Georgian Extension: The staircase has an open well with quarter landings, an open string, stick balusters, and a ramped handrail. Windows again retain internal shutters, but these are panelled and of higher specification than those in the original farmhouse. Internal doors are also of better quality than those in the original farmhouse, being heavy four-panel doors very well painted to appear to be hardwood—this paintwork possibly being original. All principal rooms in this part of the house retain a good range of fireplaces with surrounds. The style of these fireplaces is relatively modest for the size of property. Ceiling plasterwork is also restrained with a lack of cornicing. The door architraves and panelling to the entrance and stair halls as well as the upstairs landing are probably later alterations.
Circa 1900 Extension: This was probably originally a billiard room on the ground floor with a large bedroom or nursery above.

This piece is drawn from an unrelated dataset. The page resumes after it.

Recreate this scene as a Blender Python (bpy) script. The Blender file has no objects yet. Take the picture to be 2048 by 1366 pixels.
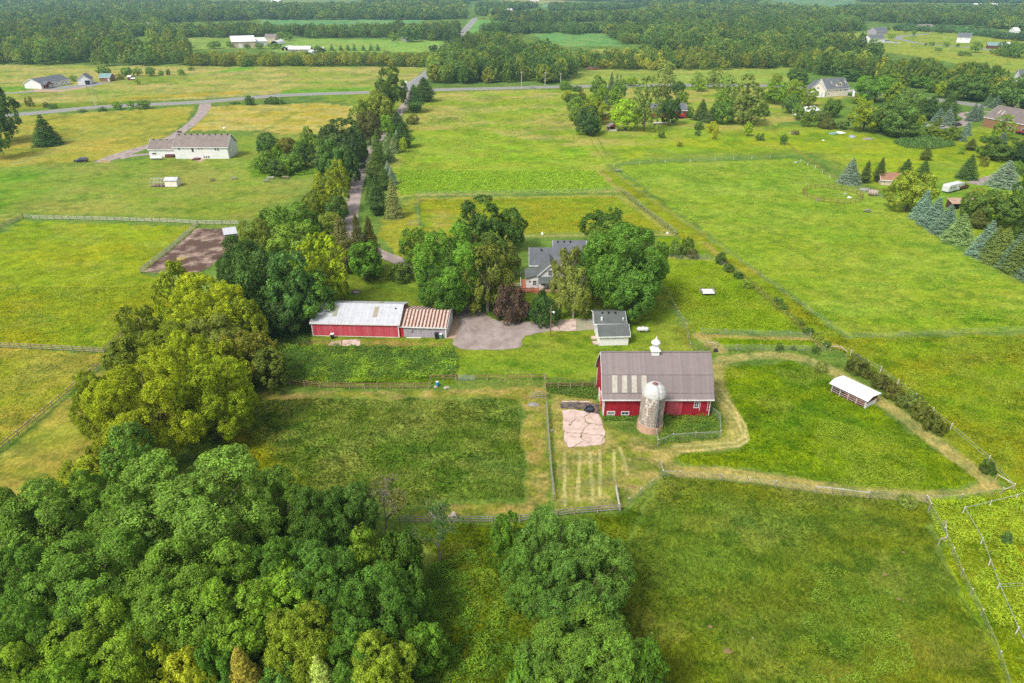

The windows of this extension were obviously designed without shutters. Ceiling plasterwork is more elaborate but still relatively restrained. Both upstairs and downstairs rooms retain contemporary fireplaces with surrounds.
Associated Features
To the north-east is a walled garden with a brick southern face and a stone northern face. This includes a large lean-to timber greenhouse which may be late 19th century in date but has replacement glazing. Between the walled garden and the original farmhouse is a range of outbuildings and a coach house or stable which has been converted for domestic occupation with inserted picture windows. Downhill and to the south-west of the house is a stone-built ha-ha.
History
The original house is thought to have been built as a farmhouse by the Collins family in the 18th century, whose principal seat was Knaresborough House in the centre of town. The family added the large extension in the late 18th or early 19th century to present a formal Georgian-style garden front facing south-west. The 1851 1:1056 Ordnance Survey town plan of Knaresborough shows this extension together with the walled garden, various outbuildings, and details of the layout of the grounds. This plan also shows that within the angle between the original house and the extension there was a conservatory and a small walled garden or courtyard complete with a tree. The first edition 1:2500 map (1891) shows some alteration within this area but still shows the conservatory. It also shows the greenhouse for the first time in the walled garden. By the next edition (1909), the conservatory had been removed and replaced with the small extension thought to have been for a billiard room. The house remained occupied by the Collins family until the death of Lady Collins around 2007.